◆ TASK TO COMPLETE ◆
Up to and including the line with "return link(name, me, mat, parent)", return every line from the start of the entries below exactly.

◆ LISTED ENTRIES ◆

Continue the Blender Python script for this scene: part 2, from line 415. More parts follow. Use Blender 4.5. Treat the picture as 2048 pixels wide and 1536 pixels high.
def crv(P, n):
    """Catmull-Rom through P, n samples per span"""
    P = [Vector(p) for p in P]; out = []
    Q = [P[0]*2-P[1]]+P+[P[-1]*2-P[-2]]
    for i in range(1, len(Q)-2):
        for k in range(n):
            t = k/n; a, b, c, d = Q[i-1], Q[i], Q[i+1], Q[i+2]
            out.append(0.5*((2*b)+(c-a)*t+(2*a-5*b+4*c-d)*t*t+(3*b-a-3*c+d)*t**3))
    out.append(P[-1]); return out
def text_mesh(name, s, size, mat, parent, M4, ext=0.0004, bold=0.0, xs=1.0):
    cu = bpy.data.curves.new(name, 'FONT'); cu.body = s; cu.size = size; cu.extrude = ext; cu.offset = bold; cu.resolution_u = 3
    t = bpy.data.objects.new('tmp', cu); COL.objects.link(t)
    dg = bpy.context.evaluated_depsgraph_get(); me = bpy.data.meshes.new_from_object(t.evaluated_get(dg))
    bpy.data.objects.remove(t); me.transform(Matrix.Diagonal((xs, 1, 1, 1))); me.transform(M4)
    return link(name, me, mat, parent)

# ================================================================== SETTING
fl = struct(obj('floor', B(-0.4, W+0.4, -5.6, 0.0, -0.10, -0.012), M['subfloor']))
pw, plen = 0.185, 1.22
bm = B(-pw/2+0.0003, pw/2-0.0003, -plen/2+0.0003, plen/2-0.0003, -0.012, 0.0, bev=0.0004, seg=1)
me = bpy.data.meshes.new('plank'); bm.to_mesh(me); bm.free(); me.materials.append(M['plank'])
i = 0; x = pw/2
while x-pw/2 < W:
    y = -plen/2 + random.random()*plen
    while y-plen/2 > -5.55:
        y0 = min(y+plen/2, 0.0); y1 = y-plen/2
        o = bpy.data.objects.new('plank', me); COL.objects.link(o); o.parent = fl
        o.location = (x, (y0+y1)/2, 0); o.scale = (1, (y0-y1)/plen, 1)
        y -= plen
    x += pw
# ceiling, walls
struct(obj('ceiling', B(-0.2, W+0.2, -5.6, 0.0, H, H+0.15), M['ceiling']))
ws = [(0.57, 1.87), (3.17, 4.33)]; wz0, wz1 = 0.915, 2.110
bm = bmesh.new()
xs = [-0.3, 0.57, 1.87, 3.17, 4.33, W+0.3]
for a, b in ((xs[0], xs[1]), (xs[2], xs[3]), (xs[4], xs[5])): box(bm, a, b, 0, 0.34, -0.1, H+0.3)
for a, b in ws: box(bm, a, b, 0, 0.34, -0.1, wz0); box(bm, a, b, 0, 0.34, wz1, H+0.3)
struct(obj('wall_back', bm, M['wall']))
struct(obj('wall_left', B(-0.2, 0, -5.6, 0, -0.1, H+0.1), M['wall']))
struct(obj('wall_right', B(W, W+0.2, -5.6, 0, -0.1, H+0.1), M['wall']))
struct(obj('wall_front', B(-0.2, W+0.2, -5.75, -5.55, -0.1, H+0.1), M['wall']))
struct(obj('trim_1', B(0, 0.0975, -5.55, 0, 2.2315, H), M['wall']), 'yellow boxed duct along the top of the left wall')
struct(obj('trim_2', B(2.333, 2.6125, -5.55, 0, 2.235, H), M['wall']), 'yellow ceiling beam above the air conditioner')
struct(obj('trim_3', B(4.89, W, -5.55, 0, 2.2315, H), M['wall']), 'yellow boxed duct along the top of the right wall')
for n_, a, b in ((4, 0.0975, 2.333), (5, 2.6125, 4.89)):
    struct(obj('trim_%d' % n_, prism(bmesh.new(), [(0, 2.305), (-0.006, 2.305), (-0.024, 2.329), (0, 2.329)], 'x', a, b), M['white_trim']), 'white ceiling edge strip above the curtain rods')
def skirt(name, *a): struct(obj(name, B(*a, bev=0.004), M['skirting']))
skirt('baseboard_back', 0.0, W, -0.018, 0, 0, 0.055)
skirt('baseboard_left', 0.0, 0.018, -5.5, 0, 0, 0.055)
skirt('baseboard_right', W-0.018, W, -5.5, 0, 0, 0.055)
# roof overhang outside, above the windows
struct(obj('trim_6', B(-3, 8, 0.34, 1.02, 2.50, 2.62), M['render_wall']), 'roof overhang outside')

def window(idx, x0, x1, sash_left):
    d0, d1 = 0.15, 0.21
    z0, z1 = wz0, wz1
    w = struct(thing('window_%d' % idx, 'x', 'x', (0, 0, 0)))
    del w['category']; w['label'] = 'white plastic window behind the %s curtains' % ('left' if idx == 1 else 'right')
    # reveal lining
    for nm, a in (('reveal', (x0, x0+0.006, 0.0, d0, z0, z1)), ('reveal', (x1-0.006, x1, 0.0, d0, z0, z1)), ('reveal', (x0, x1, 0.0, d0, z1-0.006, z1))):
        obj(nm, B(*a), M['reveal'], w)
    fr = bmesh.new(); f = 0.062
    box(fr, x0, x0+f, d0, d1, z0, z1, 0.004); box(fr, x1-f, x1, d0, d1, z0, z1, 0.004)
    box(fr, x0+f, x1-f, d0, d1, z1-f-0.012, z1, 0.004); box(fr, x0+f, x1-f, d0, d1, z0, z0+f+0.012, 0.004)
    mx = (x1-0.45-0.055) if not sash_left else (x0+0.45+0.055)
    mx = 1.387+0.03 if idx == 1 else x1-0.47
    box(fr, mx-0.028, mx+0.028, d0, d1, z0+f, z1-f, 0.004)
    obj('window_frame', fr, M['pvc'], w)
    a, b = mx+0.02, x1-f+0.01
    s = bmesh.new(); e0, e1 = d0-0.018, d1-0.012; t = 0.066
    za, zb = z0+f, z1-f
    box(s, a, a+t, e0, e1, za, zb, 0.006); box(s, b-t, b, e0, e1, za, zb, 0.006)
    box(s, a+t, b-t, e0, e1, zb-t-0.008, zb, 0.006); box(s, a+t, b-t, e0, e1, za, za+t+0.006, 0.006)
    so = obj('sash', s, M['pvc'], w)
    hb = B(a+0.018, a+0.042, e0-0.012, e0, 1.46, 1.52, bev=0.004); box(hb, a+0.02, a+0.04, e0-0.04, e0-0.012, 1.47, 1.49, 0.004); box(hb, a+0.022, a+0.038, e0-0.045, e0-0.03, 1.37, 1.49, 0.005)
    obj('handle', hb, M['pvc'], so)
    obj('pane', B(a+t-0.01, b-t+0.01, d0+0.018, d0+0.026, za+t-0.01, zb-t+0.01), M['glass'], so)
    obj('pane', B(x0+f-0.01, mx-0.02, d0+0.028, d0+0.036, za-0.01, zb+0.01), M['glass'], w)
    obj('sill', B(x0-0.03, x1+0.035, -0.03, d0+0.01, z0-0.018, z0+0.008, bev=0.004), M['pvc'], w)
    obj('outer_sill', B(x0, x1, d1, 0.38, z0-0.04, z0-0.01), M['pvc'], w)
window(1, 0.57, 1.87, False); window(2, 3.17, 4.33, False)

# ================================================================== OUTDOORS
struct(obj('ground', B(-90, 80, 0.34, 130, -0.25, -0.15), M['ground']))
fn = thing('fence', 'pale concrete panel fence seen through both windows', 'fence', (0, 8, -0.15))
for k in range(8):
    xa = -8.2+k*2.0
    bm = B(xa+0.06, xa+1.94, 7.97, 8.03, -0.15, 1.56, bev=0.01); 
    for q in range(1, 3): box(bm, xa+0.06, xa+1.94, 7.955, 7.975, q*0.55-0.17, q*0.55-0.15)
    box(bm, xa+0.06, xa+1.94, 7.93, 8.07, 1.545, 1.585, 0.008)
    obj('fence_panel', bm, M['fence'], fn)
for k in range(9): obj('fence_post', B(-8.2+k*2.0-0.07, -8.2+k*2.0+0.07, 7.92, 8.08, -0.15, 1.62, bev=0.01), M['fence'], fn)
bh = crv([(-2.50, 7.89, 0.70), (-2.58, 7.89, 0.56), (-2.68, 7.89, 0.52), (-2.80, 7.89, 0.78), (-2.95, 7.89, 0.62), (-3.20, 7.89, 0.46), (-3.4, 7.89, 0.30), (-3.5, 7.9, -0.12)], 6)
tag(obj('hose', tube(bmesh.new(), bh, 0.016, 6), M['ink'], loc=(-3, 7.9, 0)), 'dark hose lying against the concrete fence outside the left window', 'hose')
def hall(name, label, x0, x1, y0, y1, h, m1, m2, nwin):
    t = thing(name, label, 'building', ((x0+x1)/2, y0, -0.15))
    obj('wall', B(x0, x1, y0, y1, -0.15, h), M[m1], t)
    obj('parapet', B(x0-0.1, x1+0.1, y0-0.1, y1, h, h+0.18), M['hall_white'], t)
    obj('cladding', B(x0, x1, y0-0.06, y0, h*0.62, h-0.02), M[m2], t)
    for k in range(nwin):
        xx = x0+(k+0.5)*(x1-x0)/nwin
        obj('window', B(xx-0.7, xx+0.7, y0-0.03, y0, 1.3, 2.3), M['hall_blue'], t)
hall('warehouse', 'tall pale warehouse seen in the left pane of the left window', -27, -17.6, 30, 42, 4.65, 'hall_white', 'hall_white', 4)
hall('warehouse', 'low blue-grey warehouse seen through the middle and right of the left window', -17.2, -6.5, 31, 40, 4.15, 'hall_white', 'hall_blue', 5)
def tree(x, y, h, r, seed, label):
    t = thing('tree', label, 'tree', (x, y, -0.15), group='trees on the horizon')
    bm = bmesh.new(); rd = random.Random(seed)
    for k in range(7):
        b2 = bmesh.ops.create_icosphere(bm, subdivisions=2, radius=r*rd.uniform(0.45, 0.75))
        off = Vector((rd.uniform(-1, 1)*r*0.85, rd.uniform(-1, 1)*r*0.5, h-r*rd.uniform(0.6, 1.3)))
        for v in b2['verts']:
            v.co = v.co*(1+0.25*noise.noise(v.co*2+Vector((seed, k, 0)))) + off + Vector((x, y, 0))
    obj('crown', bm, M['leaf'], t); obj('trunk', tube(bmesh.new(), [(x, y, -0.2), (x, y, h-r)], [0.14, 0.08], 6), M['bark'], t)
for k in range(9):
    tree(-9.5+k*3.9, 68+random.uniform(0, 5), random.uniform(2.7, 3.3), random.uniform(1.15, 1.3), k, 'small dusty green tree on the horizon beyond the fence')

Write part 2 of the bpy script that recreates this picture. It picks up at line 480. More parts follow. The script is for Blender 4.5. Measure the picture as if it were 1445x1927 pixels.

◆ ANSWER FOR THE TASK ◆
Continue the Blender Python script for this scene: part 2, from line 415. More parts follow. Use Blender 4.5. Treat the picture as 2048 pixels wide and 1536 pixels high.
def crv(P, n):
    """Catmull-Rom through P, n samples per span"""
    P = [Vector(p) for p in P]; out = []
    Q = [P[0]*2-P[1]]+P+[P[-1]*2-P[-2]]
    for i in range(1, len(Q)-2):
        for k in range(n):
            t = k/n; a, b, c, d = Q[i-1], Q[i], Q[i+1], Q[i+2]
            out.append(0.5*((2*b)+(c-a)*t+(2*a-5*b+4*c-d)*t*t+(3*b-a-3*c+d)*t**3))
    out.append(P[-1]); return out
def text_mesh(name, s, size, mat, parent, M4, ext=0.0004, bold=0.0, xs=1.0):
    cu = bpy.data.curves.new(name, 'FONT'); cu.body = s; cu.size = size; cu.extrude = ext; cu.offset = bold; cu.resolution_u = 3
    t = bpy.data.objects.new('tmp', cu); COL.objects.link(t)
    dg = bpy.context.evaluated_depsgraph_get(); me = bpy.data.meshes.new_from_object(t.evaluated_get(dg))
    bpy.data.objects.remove(t); me.transform(Matrix.Diagonal((xs, 1, 1, 1))); me.transform(M4)
    return link(name, me, mat, parent)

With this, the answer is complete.